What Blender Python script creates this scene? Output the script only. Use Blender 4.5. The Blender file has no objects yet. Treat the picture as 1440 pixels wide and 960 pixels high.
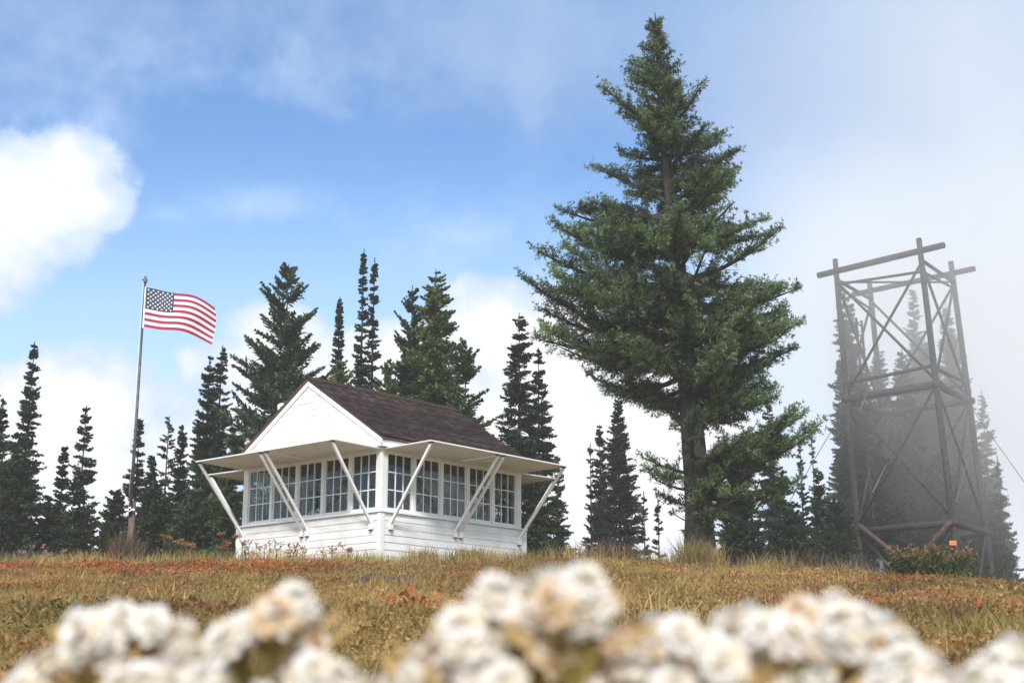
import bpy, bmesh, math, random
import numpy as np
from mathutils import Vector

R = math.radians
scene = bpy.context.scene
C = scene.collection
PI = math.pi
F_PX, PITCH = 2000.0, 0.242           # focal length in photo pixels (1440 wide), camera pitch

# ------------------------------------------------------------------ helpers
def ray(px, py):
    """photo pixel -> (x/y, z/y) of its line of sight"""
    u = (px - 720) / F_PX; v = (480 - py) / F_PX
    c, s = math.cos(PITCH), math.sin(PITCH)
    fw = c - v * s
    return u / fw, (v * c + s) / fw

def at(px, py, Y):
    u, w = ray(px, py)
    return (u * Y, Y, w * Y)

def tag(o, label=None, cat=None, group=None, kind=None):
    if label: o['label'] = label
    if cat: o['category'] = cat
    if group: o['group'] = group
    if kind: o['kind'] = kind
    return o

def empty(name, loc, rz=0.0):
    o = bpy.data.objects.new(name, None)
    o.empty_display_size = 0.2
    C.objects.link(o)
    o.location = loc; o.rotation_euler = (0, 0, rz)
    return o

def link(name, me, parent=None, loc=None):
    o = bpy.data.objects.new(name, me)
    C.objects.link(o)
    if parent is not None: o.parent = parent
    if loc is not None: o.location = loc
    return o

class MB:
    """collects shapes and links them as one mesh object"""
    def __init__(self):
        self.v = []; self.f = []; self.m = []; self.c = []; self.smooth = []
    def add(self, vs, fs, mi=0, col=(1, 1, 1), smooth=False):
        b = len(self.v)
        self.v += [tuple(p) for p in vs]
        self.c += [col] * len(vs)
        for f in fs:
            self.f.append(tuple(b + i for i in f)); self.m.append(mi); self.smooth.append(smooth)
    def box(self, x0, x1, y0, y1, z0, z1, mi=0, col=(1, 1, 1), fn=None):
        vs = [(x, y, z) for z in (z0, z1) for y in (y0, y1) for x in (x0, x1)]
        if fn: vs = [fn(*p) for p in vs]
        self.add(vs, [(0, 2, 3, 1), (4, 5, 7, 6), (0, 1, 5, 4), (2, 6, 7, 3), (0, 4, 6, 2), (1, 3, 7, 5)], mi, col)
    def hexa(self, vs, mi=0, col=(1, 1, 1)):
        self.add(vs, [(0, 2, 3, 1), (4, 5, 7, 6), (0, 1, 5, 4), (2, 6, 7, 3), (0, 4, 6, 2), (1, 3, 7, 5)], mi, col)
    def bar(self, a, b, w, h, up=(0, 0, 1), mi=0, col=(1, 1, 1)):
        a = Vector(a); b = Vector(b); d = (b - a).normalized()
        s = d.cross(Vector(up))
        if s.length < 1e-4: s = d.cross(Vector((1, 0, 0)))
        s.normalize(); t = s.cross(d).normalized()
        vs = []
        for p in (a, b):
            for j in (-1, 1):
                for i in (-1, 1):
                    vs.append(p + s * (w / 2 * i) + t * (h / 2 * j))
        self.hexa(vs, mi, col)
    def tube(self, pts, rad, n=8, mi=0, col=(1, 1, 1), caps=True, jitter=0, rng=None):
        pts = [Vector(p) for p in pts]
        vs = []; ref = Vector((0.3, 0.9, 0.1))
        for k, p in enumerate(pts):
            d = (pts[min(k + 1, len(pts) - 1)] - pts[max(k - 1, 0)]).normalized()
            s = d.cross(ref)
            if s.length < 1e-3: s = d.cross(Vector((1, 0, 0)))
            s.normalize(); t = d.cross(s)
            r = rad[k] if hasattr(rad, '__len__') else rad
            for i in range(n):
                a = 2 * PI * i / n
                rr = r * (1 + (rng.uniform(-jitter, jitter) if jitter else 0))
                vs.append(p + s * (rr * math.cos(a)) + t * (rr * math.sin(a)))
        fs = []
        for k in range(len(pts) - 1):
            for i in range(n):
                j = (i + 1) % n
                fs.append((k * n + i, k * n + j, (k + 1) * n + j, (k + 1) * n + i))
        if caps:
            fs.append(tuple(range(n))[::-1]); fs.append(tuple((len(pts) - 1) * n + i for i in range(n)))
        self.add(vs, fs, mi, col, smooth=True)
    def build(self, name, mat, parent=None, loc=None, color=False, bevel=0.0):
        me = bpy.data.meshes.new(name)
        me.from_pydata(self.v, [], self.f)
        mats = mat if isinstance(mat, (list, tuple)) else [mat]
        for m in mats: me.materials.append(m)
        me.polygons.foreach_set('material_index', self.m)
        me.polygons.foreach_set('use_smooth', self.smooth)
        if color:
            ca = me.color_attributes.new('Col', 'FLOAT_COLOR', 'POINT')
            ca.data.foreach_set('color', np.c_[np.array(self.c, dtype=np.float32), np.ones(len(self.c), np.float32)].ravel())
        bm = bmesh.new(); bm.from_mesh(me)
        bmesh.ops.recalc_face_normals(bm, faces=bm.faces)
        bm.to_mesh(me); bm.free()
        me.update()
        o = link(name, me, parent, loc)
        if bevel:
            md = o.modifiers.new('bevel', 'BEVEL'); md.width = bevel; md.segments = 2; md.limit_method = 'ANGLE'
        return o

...

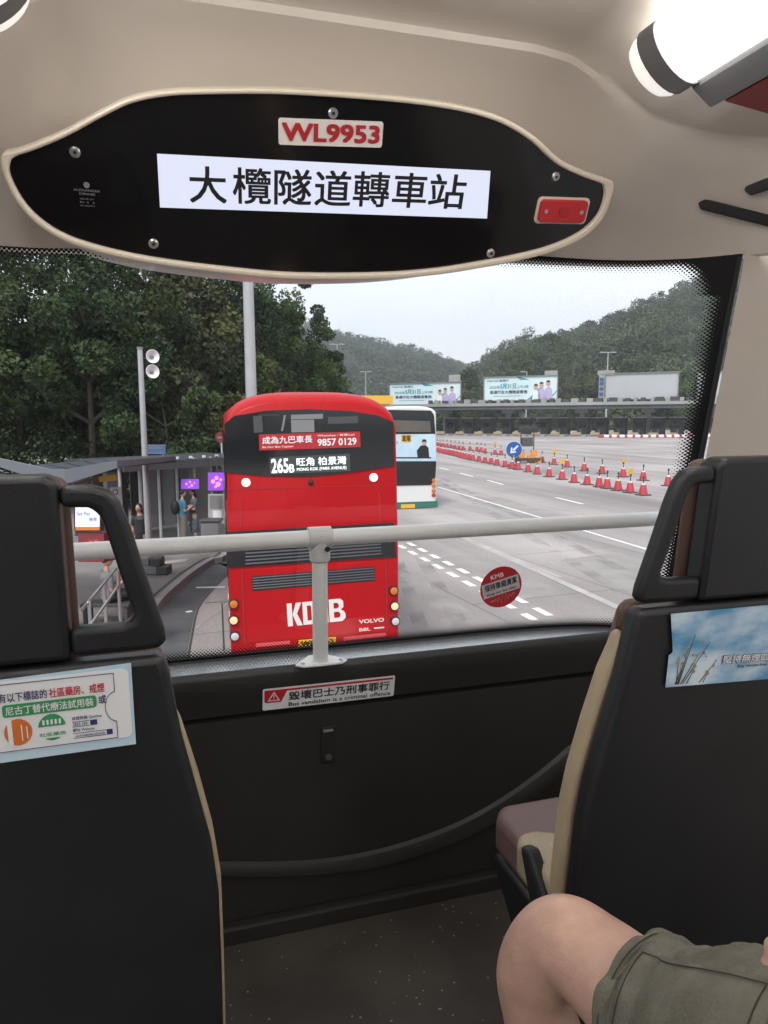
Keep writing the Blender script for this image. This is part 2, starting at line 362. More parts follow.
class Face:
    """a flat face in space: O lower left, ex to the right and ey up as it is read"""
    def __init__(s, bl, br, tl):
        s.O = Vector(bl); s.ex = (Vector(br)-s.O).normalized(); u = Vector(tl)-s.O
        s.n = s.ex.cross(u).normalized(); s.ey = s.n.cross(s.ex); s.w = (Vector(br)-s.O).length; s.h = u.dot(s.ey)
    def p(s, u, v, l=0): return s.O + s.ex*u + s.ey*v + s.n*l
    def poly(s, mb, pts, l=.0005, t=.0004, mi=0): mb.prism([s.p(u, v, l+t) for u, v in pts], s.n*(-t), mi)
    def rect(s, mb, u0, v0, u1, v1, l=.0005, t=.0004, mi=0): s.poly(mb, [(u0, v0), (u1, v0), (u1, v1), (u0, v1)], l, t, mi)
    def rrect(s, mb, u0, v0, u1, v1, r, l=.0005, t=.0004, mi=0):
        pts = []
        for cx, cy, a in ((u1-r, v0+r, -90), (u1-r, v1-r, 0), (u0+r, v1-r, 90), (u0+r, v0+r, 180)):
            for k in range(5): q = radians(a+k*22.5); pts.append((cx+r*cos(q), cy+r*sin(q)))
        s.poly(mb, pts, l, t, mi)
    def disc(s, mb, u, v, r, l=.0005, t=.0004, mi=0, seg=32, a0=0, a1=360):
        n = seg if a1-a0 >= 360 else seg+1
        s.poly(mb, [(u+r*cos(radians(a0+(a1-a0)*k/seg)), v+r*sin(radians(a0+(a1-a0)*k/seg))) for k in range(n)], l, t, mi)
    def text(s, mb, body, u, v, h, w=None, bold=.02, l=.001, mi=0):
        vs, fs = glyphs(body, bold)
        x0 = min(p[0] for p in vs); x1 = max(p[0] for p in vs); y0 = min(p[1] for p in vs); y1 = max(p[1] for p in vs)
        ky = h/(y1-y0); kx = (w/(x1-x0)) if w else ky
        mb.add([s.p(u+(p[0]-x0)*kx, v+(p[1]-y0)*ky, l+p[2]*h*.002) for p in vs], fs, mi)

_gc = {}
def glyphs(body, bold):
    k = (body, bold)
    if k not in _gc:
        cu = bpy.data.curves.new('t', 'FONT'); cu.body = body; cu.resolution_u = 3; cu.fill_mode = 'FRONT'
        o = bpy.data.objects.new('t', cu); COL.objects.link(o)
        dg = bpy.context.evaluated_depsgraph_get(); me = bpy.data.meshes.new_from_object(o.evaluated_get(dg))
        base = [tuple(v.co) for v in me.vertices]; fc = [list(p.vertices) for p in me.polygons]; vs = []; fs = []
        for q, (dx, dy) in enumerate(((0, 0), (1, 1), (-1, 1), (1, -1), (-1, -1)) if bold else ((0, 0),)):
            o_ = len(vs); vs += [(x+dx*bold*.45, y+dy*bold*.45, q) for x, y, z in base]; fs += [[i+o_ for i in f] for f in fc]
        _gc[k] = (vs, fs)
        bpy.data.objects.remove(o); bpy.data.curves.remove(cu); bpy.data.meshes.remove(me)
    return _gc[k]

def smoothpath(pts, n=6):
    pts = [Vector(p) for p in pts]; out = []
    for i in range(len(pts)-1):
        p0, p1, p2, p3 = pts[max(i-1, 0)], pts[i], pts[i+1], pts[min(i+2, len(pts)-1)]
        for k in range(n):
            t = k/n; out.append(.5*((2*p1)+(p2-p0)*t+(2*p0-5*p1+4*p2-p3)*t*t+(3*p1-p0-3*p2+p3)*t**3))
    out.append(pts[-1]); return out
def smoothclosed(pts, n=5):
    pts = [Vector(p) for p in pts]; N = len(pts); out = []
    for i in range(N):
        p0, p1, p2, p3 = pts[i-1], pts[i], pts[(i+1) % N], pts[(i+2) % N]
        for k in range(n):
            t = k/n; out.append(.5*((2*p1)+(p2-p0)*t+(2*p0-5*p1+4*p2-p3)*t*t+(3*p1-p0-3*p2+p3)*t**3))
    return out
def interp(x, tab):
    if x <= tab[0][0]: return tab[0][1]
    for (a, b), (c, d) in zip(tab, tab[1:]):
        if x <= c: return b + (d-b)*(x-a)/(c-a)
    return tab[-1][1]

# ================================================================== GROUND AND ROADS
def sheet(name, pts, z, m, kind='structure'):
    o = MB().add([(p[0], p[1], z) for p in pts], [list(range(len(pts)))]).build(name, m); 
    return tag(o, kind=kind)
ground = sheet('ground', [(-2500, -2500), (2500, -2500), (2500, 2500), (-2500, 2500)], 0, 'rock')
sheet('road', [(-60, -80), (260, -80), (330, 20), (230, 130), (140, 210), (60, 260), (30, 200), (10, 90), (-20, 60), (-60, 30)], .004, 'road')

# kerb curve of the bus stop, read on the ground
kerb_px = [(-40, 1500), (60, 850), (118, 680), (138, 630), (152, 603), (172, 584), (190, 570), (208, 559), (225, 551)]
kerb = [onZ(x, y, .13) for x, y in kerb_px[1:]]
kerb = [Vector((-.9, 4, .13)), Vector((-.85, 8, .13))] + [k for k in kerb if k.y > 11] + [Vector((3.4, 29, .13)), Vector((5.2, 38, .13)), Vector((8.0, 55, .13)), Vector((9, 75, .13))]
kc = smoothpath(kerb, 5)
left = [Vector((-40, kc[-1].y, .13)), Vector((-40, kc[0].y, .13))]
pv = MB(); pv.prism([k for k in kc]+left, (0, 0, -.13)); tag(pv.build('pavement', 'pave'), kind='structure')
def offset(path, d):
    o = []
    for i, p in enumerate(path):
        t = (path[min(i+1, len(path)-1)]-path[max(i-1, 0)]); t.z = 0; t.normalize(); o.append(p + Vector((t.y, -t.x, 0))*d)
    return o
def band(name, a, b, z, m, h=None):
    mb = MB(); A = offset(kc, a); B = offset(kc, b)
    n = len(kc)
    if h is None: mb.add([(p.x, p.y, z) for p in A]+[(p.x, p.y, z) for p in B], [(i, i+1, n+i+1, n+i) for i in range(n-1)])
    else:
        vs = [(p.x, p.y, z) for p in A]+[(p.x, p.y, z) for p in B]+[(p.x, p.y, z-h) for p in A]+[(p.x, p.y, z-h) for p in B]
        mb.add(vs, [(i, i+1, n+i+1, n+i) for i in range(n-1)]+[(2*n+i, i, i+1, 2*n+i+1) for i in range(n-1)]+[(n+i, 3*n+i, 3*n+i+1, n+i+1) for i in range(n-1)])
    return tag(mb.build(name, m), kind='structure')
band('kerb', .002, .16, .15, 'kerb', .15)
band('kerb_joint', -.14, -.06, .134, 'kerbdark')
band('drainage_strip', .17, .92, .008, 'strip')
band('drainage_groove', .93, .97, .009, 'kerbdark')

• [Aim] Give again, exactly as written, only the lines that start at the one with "What Blender Python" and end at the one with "from mathutils import Vector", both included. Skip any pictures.

• [Right answer]
What Blender Python script creates this scene? Output the script only. Use Blender 4.5. The Blender file has no objects yet. Treat the picture as 1440 pixels wide and 960 pixels high.
import bpy, bmesh, math, random
import numpy as np
from mathutils import Vector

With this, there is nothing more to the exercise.